Alexbt said:
Well, that sounds like a high budget option for a simple request.
What they guy wants to make is a small cable that has one female XLR for the mic that goes out to two male XLRs. Sounds simple enough to create, but will it work?
EDIT: Seems I completely skipped over a big portion of the initial post. (So tired, though I still wonder if that would work, for lower scale splitting)
Yeah, Y cables work just fine for the most part. That's all a passive splitter with no transformers is, a bunch of Y cables in a box. I used to have 16 Y cables that I used as my split for monitors, and I set them up for recording a few times as well. Like I said, being on the same circuit as FOH goes a long way towards eliminating any ground loop problems most of the time.
A passive direct splitter with ground lifts gives you a simpler way to deal with some ground loop issues, is neater, and saves some set-up time, that's all.
A passive transformer split totally isolates each piece of gear, pretty much gauranteeing a clean signal on both sides. Not all ground loop problems can be solved using ground lifts or using the same power, other problems can come up linking two consoles, lots of recording trucks have generators, etc. and so for many pro location recordists, it's worth the expense.
After that, there are active splitters, and active splitters with transformers. Time to sell the house
.
Just for perspective, most every sound company and band in the world used or still uses passive splitters with no transformers (Y cables in a box) for monitors, from Joe bar-gig up to world-class events in huge stadiums, with pretty much zero problems. Transformers are/were usually for recording or broadcast, and even then I bet more often than not in the past, non-transformer splits were the way more common way to go, no matter what they were used for. And in some situations, the recording guys will take the passive split anyway, and have the FOH guys take the transformer split, as they feel the direct passive split is a more pure signal.

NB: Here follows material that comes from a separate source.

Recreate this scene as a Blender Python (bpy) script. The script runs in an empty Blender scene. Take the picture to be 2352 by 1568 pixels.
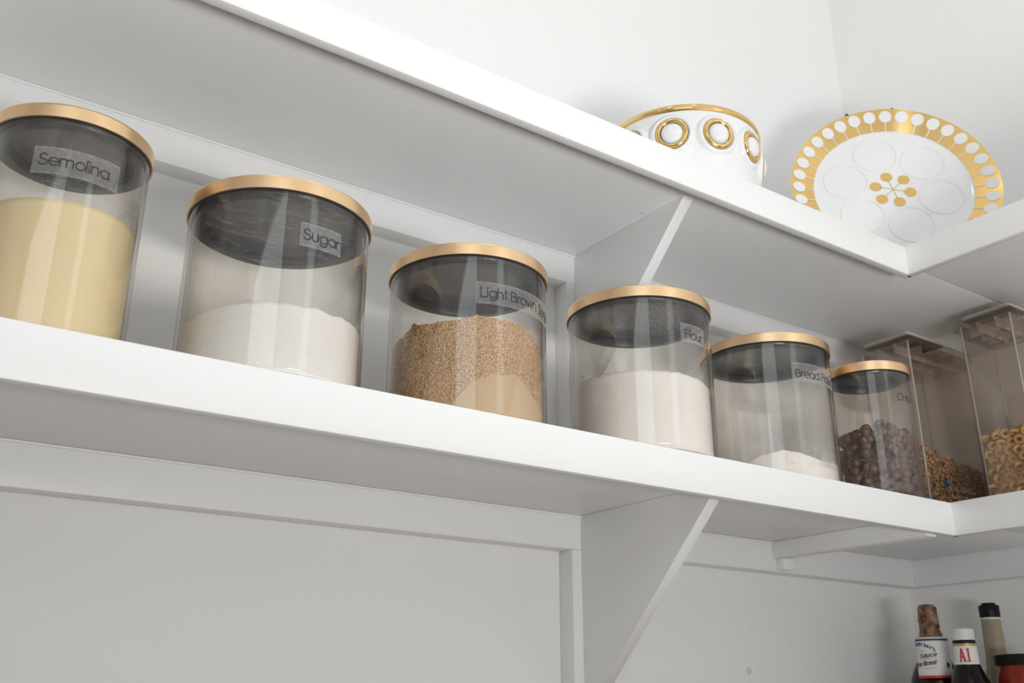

There is some neat stuff out there on the high end. I think it's either the Grand Ole Opry, or Austin City Limits, I can't remember, they have all remote-control mic pres with active splits on stage that feed the various consoles, for instance. Some high-end location recording rigs use this setup too, and it's getting more common on high-end live gigs as well. Digital snakes are starting to gain some ground. Same deal, pres on stage controlled by computer. But that stuff is the bleeding edge, with a bleeding-edge price.
For most of us, passive with no transformers is just fine, either Y cables or a box or a splitter snake. The next time you go see a show, and think the vocals are great, think for a second that the mic is probably driving at least two mic pres through many hundreds of feet of mic cable.
ps- Horizon, EWI, and ProCo make some nifty four-channel rackmount transformer splitters, pretty cheap, too. Many companies also make single-channel versions in a DI-type box.